With the closing of the Global Health Council (GHC) reactions have included shock/surprise and sadness.  As it evolved over its almost 40 years, it became an important convener for the global health community. The GHC announcement includes the following text: “Funding that once existed to promote a broad-based health agenda is now focused on specific health issues. The fundamental shifts in the health landscape have led the Board to revisit the relevance of the organization and determine that the Council’s current operating model is no longer sustainable.”  The reasons given most likely only hint at the full picture.  There has been little analysis thus far, but what I have seen has focused more on the ‘funding move from focus on broad-based health agenda to specific health issues’ than the GHC’s ‘operating model’.   Although I do not know the ins and outs of what actually happened to lead the GHC Board to decide to close its doors (and we may never), I believe that seen in the context of changes happening elsewhere in the global social sector, there are lessons that can help turn the loss of an important convener group to an opportunity to revisit important needs of the global health community and how to address them.

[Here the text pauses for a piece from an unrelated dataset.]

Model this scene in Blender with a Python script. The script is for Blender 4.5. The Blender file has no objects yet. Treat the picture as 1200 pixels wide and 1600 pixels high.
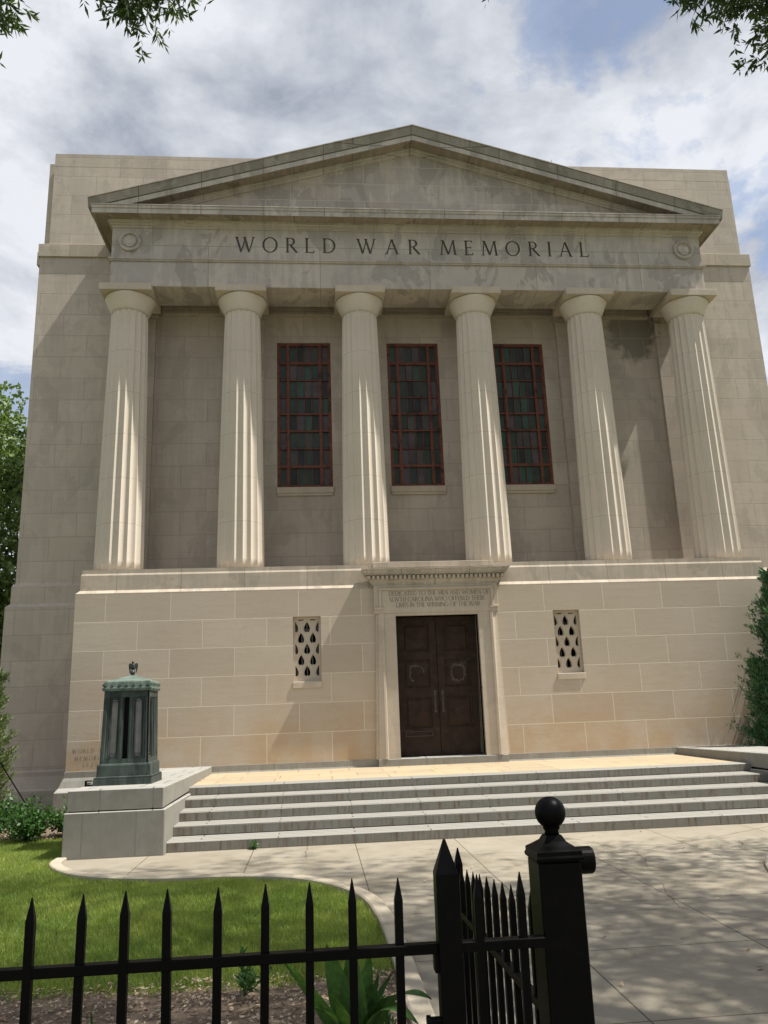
import bpy, bmesh, math, random
import numpy as np
from mathutils import Vector, Matrix
random.seed(7); RNG = np.random.default_rng(7)
S = bpy.context.scene
COL = S.collection
rad = math.radians

# ------------------------------------------------------------------ camera
PITCH, YAW, ROLL, FPX = rad(13.758), rad(5.2046), rad(-2.0465), 1250.0
CAMZ = 2.0
fwd = Vector((math.sin(YAW)*math.cos(PITCH), math.cos(YAW)*math.cos(PITCH), math.sin(PITCH)))
rt0 = Vector((math.cos(YAW), -math.sin(YAW), 0)); up0 = rt0.cross(fwd)
rt = rt0*math.cos(ROLL)+up0*math.sin(ROLL); up = up0*math.cos(ROLL)-rt0*math.sin(ROLL)
cam = bpy.data.cameras.new('camera'); camo = bpy.data.objects.new('camera', cam); COL.objects.link(camo)
cam.sensor_fit = 'VERTICAL'; cam.sensor_height = 24; cam.lens = 24*FPX/1600; cam.clip_end = 2000; cam.clip_start = .05
M = Matrix((rt, up, -fwd)).transposed().to_4x4(); M.translation = (0, 0, CAMZ); camo.matrix_world = M
S.camera = camo

# ------------------------------------------------------------------ light and sky
SUN = Vector((5.4, -.97, 10.1)).normalized()          # towards the sun
EL = math.asin(SUN.z); AZ = math.atan2(SUN.x, SUN.y)
sl = bpy.data.lights.new('sun', 'SUN'); sl.energy = 5.0; sl.angle = rad(.53); sl.color = (1, .955, .87)
so = bpy.data.objects.new('sun', sl); COL.objects.link(so); so.rotation_euler = SUN.to_track_quat('Z', 'Y').to_euler(); so.location = (20, -5, 40)
S.view_settings.view_transform = 'Standard'; S.view_settings.look = 'None'; S.view_settings.exposure = 0.7; S.view_settings.gamma = 1

class NT:
    def __init__(s, nt): s.t = nt; s.n = nt.nodes; s.l = nt.links
    def new(s, kind, **kw):
        nd = s.n.new('ShaderNode'+kind)
        for k, v in kw.items():
            if k.startswith('i_'):
                key = k[2:].replace('_', ' ')
                s.put(nd.inputs[key], v)
            else: setattr(nd, k, v)
        return nd
    def put(s, sock, v):
        if hasattr(v, 'is_linked'): s.l.new(v, sock)
        else: sock.default_value = v
    def math(s, op, a, b=None, c=None, clamp=False):
        nd = s.n.new('ShaderNodeMath'); nd.operation = op; nd.use_clamp = clamp
        s.put(nd.inputs[0], a)
        if b is not None: s.put(nd.inputs[1], b)
        if c is not None: s.put(nd.inputs[2], c)
        return nd.outputs[0]
    def vmath(s, op, a, b=None):
        nd = s.n.new('ShaderNodeVectorMath'); nd.operation = op
        s.put(nd.inputs[0], a)
        if b is not None: s.put(nd.inputs[1], b)
        return nd.outputs[0]
    def mix(s, f, a, b, mode='MIX'):
        nd = s.n.new('ShaderNodeMix'); nd.data_type = 'RGBA'; nd.blend_type = mode; nd.clamp_factor = True
        s.put(nd.inputs[0], f); s.put(nd.inputs[6], a); s.put(nd.inputs[7], b)
        return nd.outputs[2]
    def noise(s, vec, scale, detail=4, rough=.55, dist=0, w=None):
        nd = s.n.new('ShaderNodeTexNoise'); nd.inputs['Scale'].default_value = scale
        nd.inputs['Detail'].default_value = detail; nd.inputs['Roughness'].default_value = rough; nd.inputs['Distortion'].default_value = dist
        if vec is not None: s.put(nd.inputs['Vector'], vec)
        return nd.outputs[0]
    def ramp(s, f, a, b, lo=0., hi=1.):
        nd = s.n.new('ShaderNodeMapRange'); nd.clamp = True
        s.put(nd.inputs[0], f); nd.inputs[1].default_value = a; nd.inputs[2].default_value = b
        nd.inputs[3].default_value = lo; nd.inputs[4].default_value = hi
        return nd.outputs[0]
    def xyz(s, x, y, z):
        nd = s.n.new('ShaderNodeCombineXYZ'); s.put(nd.inputs[0], x); s.put(nd.inputs[1], y); s.put(nd.inputs[2], z); return nd.outputs[0]
    def sep(s, v):
        nd = s.n.new('ShaderNodeSeparateXYZ'); s.put(nd.inputs[0], v); return nd.outputs

W = bpy.data.worlds.new('World'); S.world = W; W.use_nodes = True
w = NT(W.node_tree); w.n.clear()
out = w.new('OutputWorld')
sky = w.new('TexSky', sky_type='NISHITA', sun_disc=False, sun_elevation=EL, sun_rotation=AZ, air_density=1.0, dust_density=1.2, ozone_density=2.0)
bgS = w.new('Background'); w.put(bgS.inputs[0], sky.outputs[0]); bgS.inputs[1].default_value = .10
gen = w.new('TexCoord').outputs['Generated']
gx, gy, gz = w.sep(gen)
den = w.math('ADD', w.math('MAXIMUM', gz, 0.0), .28)
pv = w.xyz(w.math('DIVIDE', gx, den), w.math('DIVIDE', gy, den), w.math('MULTIPLY', gz, .6))
pv = w.vmath('ADD', pv, (3.1, 1.7, 0.4))
n1 = w.noise(pv, 1.75, 10, .6, .3)
n2 = w.noise(w.vmath('ADD', pv, (7.3, 2.2, 1.1)), 1.7, 8, .58, .3)
n3 = w.noise(w.vmath('ADD', pv, (1.3, 9.2, 4.1)), 5.5, 6, .6, .3)
dens = w.math('ADD', n1, w.math('MULTIPLY', w.math('SUBTRACT', n3, .5), .24))
cov = w.ramp(dens, .435, .485, .45, 1)
shade = w.ramp(w.math('ADD', n2, w.math('MULTIPLY', w.math('SUBTRACT', n3, .5), .34)), .37, .56)
ccol = w.mix(shade, (.42, .46, .54, 1), (1.0, 1.02, 1.06, 1))
bgC = w.new('Background'); w.put(bgC.inputs[0], ccol); bgC.inputs[1].default_value = .545
mx = w.new('MixShader'); w.put(mx.inputs[0], w.math('MULTIPLY', cov, .93)); w.l.new(bgS.outputs[0], mx.inputs[1]); w.l.new(bgC.outputs[0], mx.inputs[2])
w.l.new(mx.outputs[0], out.inputs[0])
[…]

Often in situations where organizations have had to close down their operations it is due to internal organizational challenges, and as the Council announcement notes ‘current operating models,’ not the lack of need for the convener role.  One similar example is the International Association of Jazz Education. It also played a major global convener role and was seen as  a ‘foundation’ of the global jazz community, yet closed after almost 40 years in 2008 when the organization faced operational challenges. Interestingly the structure that arose to fill the information exchange and networking need started as a more informal network.

As the external environment is challenging traditional structures it may be that the traditional NGO structure is no longer the best way to cover these information exchange and convening roles.  Other ‘newer’ structures, for example the Global Call to Action Against Poverty (GCAP) (founded in 2003) uses a widespread network.  Global groups like the UN and national groups like USAID  are increasingly encouraging public-private sector alliances. Online and offline interaction is going to be increasingly important and groups like WiserEarth  are experimenting with this.  Hopefully from the end of the GHC we will see an opportunity for the global health community to think of new and more effective ways of organizing. For the need to provide information exchange forums is still very much alive.

UPDATE February 2013 – GHC (now the Global Health Coalition)  looks to recreate itself as a network.